Dear fellow travellers
At ten o'clock yesterday evening, well after the sun had dipped below the waters of the Adriatic, the car ferry arrived in Ubli. The little port at the south-west corner of the island of Lastovo has a hangdog sort of feel, but it's a good place to sit on the quayside, watch the last of the evening sun and await the arrival of the ferry.
Ubli is not the centre of the world, nor even the centre of the island of Lastovo. The only town is about a dozen kilometres away, on the north side of the island. But 'town' is a word one should use provisionally in this context, for the entire island of Lastovo only has 800 souls. Over half of the Lastovans live in the principal settlement - which has the same name as the island. But that 'capital' is really just a wee slip of a place.
The car ferry from Split to the island runs twice daily at this time of year, taking around five hours for the journey to Ubli. This surely makes Lastovo one of the remotest islands in Croatia - and, as of this morning, it becomes one of the remoter outposts of the European Union.
Long before sunrise today, there was the usual morning bustle around the pier at Ubli as folk gathered for the 4.30 am ferry back to Split. During the few night-time hours that the ferry rested at the quayside at Ubli, something changed quite irrevocably on the island of Lastovo. By becoming part of the European Union, Lastovo reconnected with its past in a way that finds no parallel in any other inhabited island in southern Croatia.
For Lastovo has an extraordinarily complicated geopolitical history. The island was the westernmost of the possessions of the Republic of Ragusa, a small but distinguished maritime state that, having seceded from Venice in 1358, maintained her independence until 1808. Ragusa will be familiar to readers under its modern name of Dubrovnik.
Napoleon's troops forced Lastovo into submission. Within a space of a few years, Lastovo was part of the French Empire and had a spell under British rule before becoming part of the Habsburg Empire in 1815. Under the Treaty of Rapallo in 1920, the island was awarded to Italy and then, after the Second World War, it became part of Yugoslavia.
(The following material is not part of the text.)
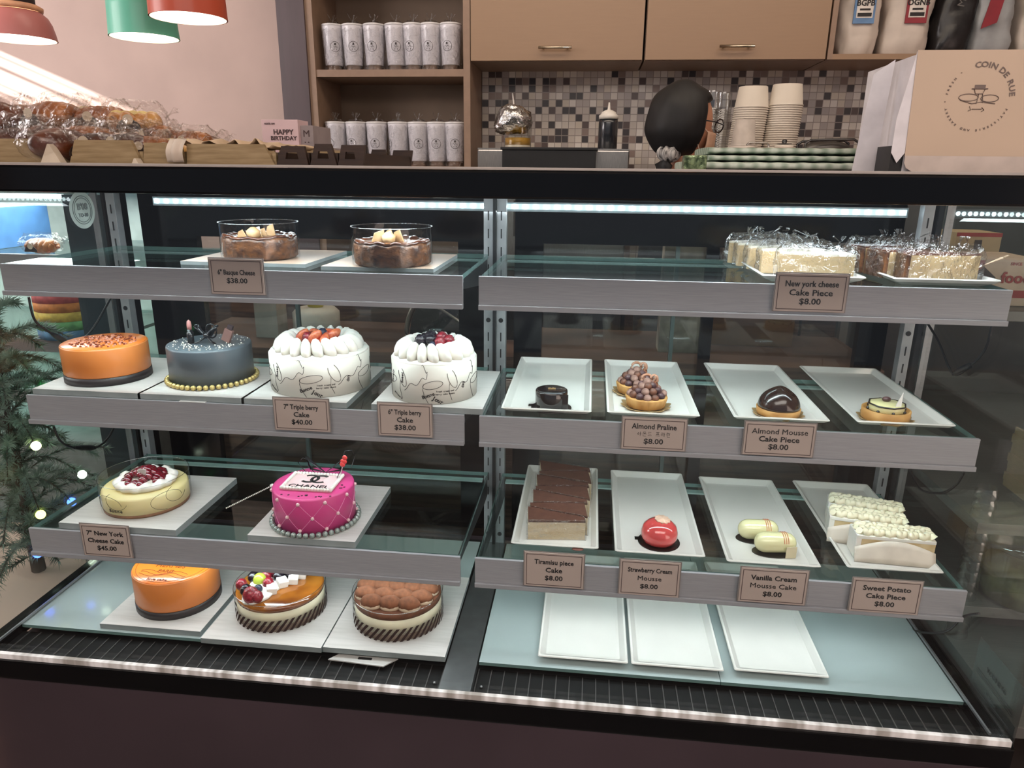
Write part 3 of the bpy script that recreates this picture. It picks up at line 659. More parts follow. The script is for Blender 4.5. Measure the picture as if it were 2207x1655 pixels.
# cherry cheesecake
R, H = .077, .037
t = thing('cherry_cheesecake', 'pale yellow cheesecake crowned with dark cherries and cream in a printed clear collar', 'cake', (-.637, .250, S2+.0125))
MB().lathe([(R-.002, 0), (R-.002, .006)], 80).build('biscuit_base', mat('biscuit_crust', '8a5c3c', .8, var=.15, bump=.5), t)
MB().lathe([(R-.002, .006), (R-.002, H-.003), (R-.005, H), (0, H)], 80).build('cheese_filling', mat('cheesecake_yellow', 'f0e0a8', .45, col2='e9d592', scale=14, sss=.1), t)
q = MB()  # unseen slats and opening added to shape sun streaks on the back wall
q.lathe([(.036, 0), (.052, .002), (.054, .010), (.044, .015), (.034, .012)], 90, 0, .004, H, fn=lambda r, z, a: (r*(1+.05*abs(math.sin(a*8))*(r > .03)), z*(1+.2*math.sin(a*11)))); q.build('cream_ring', CREAM, t)
CHR = mat('cherry_compote', '6e1020', .12, var=.25, scale=60, coat=1)
rr = random.Random(5)
for k in range(52):
    a = rr.uniform(0, 2*PI); d = .036*math.sqrt(rr.random()); MB().sph((0, 0, 0), .0085, 12, 9, (1, 1, .85)).build('cherry', CHR, t, loc=(d*math.cos(a), .004+d*math.sin(a), H+.010+.021*(1-d/.036)))
o = MB().grid(lambda u, v: (.010*(u-.5)*math.sin(v*PI)*1.6, .0, .028*v), 6, 10).build('white_chocolate_leaf', WHITE, t, loc=(-.004, -.012, H+.022), solid=.0008); o.rotation_euler = (.5, .9, .3)
collar(.0785, .060, t)
q = MB()  # unseen slats and opening added to shape sun streaks on the back wall
for a0 in (-20, 60):
    cyl_curve(q, [(a0+22*math.cos(i/30*2*PI), .026+.017*math.sin(i/30*2*PI)) for i in range(23)], .0788, .00035)
    cyl_curve(q, [(a0+14+16*math.cos(i/30*2*PI+2), .034+.016*math.sin(i/30*2*PI+2)) for i in range(20)], .0788, .00035)
for j, ch in enumerate('Bonne'):
    aa = math.radians(-16+j*4.2); q.text(ch, .009, Matrix.Translation((.0788*math.sin(aa), -.0788*math.cos(aa), .016)) @ Matrix.Rotation(aa, 4, 'Z') @ FRONT, .02, .0002)
q.build('collar_print', INK, t)
# pink cake
R, H = .072, .070
t = thing('pink_cake', 'bright pink quilted cake with a pale plaque, silver pearls around its foot', 'cake', (-.293, .225, S2+.0125))
PK = mat('hot_pink_fondant', 'd6478a', .4, var=.03, scale=6, coat=.15, sss=.08)
MB().lathe([(R, 0), (R, H-.003), (R-.001, H-.0008), (R-.004, H), (0, H)], 90).build('cake_body', PK, t)
SLV = mat('silver_pearl', '9aa5a0', .25, .5); PEARL = mat('pink_white_pearl', 'e0b8bc', .25, coat=.5)
for k in range(44): a = 2*PI*k/44; MB().sph((0, 0, 0), .0050, 12, 8).build('silver_pearl', SLV, t, loc=((R+.0048)*math.cos(a), (R+.0048)*math.sin(a), .005))
q = MB(); NQ = 10
for k in range(NQ):
    a = 360*k/NQ
    for s in (-1, 1): cyl_curve(q, [(a+s*(36*i/12), H-.008-(H-.018)*i/12) for i in range(13)], R+.0001, .00045)
q.build('quilting_lines', mat('quilt_crease', 'e58cba', .4), t)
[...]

With Croatian independence in October 1991, yet another flag fluttered over Lastovo.
No surprise, perhaps, that the residents of this island in the middle of the Adriatic take a relaxed view of geopolitics. Empires come, empires go. Living so far from the mainland, the islanders' allegiance to any authority is always provisional. The Croatian capital in Zagreb seems far, far away when you sit on the quayside at Ubli. But, like many maritime communities with long histories, Lastovans have far horizons. They, perhaps more than others in Croatia, will take membership of the European Union in their stride.